While Australia has seen a steady flow of private equity deals, India has stood out for both outbound and inbound investments.
Vodafone Group paid $12.9 billion this year for a controlling stake in Hutchison Essar, India’s fourth-largest mobile phone carrier.
And after Tata Steel’s bold $12 billion takeover of Anglo-Dutch group Corus last year, Indian aluminium maker Hindalco Ltd agreed to buy Canada’s Novelis Inc. for $5.9 billion.
“I’m a firm believer in China and India’s future development,” said Ed King, head of Asia Pacific M&A for Morgan Stanley. “With their rapid economic growth, it is inevitable for Chinese and Indian companies to seek expansion globally.”
Resistance Down Under?
Australia has become a common hunting ground for private equity firms because of its large corporate targets, well developed capital markets and legal structure and the lack of regulatory hurdles for buyout houses.

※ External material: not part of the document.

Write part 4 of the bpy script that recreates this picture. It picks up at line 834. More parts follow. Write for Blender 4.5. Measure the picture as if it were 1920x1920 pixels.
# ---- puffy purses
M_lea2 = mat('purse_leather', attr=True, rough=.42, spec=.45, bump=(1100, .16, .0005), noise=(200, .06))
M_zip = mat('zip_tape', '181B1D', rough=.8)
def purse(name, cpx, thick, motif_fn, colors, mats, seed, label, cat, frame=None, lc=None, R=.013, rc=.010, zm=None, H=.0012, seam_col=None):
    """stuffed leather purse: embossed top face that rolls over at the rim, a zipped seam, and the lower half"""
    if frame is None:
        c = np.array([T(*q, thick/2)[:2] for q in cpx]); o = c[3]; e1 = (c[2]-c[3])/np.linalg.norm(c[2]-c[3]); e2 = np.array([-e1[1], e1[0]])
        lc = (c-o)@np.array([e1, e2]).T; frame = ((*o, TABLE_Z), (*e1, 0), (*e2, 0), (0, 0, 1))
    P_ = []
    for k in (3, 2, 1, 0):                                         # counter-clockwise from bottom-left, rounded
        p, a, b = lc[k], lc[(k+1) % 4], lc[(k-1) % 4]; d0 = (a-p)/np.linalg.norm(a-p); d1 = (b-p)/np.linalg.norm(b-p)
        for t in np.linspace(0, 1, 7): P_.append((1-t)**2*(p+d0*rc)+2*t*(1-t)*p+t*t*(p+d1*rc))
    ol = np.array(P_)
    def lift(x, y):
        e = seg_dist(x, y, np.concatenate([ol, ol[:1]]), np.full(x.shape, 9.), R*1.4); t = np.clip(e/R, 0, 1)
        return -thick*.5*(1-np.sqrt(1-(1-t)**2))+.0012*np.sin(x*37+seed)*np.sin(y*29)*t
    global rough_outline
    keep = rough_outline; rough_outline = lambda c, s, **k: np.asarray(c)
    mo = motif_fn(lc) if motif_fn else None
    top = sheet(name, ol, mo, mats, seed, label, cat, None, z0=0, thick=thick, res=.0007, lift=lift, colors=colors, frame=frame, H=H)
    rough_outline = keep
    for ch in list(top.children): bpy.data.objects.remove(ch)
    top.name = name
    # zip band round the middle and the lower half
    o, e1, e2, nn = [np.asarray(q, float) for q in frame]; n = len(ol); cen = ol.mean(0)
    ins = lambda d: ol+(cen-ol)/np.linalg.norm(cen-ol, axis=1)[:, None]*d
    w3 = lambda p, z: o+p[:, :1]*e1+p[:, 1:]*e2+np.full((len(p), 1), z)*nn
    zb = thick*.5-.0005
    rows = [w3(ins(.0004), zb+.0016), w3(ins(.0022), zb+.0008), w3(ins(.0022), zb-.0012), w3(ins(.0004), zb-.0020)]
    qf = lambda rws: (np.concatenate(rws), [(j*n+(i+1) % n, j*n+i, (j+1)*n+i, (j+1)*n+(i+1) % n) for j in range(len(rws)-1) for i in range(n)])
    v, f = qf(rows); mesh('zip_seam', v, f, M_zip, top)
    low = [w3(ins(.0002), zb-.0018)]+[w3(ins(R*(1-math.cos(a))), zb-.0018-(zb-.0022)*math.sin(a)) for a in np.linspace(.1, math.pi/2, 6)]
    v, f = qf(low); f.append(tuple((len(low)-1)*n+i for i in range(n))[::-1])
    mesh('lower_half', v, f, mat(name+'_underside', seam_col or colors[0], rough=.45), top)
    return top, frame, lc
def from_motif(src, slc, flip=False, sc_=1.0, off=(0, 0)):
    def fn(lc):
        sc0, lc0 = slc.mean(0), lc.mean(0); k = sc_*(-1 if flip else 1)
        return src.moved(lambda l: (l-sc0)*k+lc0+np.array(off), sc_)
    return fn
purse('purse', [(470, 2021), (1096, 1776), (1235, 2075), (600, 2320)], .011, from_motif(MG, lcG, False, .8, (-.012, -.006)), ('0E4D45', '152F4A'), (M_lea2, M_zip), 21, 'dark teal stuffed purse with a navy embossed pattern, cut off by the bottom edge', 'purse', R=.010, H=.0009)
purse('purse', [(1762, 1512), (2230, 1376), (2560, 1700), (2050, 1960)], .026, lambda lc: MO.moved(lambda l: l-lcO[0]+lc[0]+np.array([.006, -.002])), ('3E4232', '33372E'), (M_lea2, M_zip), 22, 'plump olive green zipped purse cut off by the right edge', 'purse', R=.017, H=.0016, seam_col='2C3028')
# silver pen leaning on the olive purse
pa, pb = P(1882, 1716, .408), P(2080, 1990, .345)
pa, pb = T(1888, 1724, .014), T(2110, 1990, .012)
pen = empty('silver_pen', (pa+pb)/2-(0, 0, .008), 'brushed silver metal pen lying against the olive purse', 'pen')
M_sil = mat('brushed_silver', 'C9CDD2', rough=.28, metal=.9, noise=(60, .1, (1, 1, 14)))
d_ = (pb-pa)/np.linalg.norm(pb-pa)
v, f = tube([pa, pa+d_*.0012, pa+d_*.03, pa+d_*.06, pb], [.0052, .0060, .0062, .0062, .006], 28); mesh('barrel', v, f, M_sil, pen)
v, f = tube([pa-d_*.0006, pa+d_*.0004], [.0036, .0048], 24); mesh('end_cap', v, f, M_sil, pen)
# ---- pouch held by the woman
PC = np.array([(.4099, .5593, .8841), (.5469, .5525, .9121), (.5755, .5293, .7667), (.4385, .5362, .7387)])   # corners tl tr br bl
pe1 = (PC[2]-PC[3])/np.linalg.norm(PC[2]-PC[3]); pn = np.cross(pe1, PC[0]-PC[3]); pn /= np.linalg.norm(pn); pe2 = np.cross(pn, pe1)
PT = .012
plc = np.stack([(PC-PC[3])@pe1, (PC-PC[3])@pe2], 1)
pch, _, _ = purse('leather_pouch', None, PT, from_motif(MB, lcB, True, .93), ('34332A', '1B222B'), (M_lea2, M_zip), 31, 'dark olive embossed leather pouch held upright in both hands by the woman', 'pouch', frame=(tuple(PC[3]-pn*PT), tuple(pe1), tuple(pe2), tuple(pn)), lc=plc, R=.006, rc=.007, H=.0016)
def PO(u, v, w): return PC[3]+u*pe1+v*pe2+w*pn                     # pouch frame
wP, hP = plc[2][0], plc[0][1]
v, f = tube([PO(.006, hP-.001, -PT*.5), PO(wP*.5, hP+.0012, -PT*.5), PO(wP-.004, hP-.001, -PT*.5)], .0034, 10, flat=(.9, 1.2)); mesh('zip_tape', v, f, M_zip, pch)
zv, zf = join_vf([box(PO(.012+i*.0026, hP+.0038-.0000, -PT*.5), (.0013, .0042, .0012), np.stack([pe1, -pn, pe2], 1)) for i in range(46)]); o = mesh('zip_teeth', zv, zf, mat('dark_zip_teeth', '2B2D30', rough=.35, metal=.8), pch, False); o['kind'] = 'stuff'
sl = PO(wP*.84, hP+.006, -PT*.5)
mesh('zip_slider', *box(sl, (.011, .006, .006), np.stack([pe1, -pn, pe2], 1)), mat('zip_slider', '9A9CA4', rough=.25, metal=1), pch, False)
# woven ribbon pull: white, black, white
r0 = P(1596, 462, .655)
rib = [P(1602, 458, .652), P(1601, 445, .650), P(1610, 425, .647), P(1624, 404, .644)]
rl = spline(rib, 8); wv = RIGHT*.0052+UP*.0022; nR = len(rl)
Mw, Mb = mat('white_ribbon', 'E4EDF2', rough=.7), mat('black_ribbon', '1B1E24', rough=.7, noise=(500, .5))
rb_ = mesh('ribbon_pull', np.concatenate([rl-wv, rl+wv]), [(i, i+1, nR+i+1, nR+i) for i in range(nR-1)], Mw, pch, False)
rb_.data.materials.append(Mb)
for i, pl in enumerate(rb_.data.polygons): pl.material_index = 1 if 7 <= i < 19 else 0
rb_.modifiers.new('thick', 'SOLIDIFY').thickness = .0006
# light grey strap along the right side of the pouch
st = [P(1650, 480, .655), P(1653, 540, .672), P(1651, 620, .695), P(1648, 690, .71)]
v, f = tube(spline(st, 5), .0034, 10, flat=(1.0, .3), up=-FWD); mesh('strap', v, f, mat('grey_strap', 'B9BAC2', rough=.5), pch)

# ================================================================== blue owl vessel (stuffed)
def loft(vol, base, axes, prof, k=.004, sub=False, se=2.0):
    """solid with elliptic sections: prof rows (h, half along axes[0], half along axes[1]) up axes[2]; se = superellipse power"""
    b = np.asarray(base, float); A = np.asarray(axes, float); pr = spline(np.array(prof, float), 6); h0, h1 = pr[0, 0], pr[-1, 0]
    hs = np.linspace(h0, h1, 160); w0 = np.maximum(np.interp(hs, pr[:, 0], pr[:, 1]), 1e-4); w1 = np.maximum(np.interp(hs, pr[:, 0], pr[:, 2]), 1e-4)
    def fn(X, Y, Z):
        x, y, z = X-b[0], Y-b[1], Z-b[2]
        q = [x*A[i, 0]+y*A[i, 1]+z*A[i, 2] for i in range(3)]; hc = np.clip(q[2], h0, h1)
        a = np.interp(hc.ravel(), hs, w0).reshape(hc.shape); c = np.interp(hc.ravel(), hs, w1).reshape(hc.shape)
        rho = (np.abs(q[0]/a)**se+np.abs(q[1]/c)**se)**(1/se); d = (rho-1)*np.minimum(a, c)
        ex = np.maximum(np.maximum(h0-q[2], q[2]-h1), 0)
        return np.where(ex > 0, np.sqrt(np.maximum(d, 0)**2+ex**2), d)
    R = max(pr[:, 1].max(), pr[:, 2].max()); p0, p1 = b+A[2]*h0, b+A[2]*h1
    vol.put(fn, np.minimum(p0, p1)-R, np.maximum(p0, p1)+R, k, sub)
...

However, after a slew of deals, there are signs that investors are demanding higher valuations, even as Australian stocks trade at all-time highs.
Shareholders prevented a Macquarie-led group from taking over national air carrier Qantas Airways Ltd. earlier this year, a deal that would have been worth $9 billion.
US private equity firm Texas Pacific Group on Thursday pulled out of a bid for Coles Group Ltd, likely leaving the Australian retailer in the hands of rival Wesfarmers Ltd., which has bid $16.5 billion for the company in the country’s biggest takeover.
Part of the reason for TPG’s reluctance was a rising cost of credit, sources said, although the valuations for many Australian deals has also risen to record heights.
“What we are seeing in Asia is part of a global theme,” said King. “Shareholders are taking a more active role in buyouts and boards are becoming more cautious in their recommendations.”
High stock prices in other parts of Asia Pacific could also put off some buyers.
“With capital market valuations at such high levels, you wonder if international companies in a sector like the consumer space will pay 40-plus times earnings to buy something with assets in China,” said Hanning. “It comes down to your assessment of growth going forward, and price-earnings growth ratios.”
But no one is doubting the insatiable appetite of private equity firms for regional assets, after they raised $37 billion for Asian investment last year, according to the Asian Venture Capital Journal.
“The private equity firms are here to stay,” said King. “However, near term deal activity will be significantly affected by how supportive the credit markets remain.”
China has been a frustrating market for private equity funds, which are keen to turn around poorly run state-owned entities or invest in fast-growing industries, but Beijing has prevented deals involving a wide range of so-called sensitive sectors.
There has been a recent ray of hope for Chinese private equity, as a new state investment agency put $3 billion into the New York IPO of Blackstone Group, one of the world’s largest buyout firms.
Market watchers believe Blackstone will have a smoother road for making Chinese investments, and that its goodwill may rub off on competitors like Carlyle Group and Kohlberg Kravis & Roberts.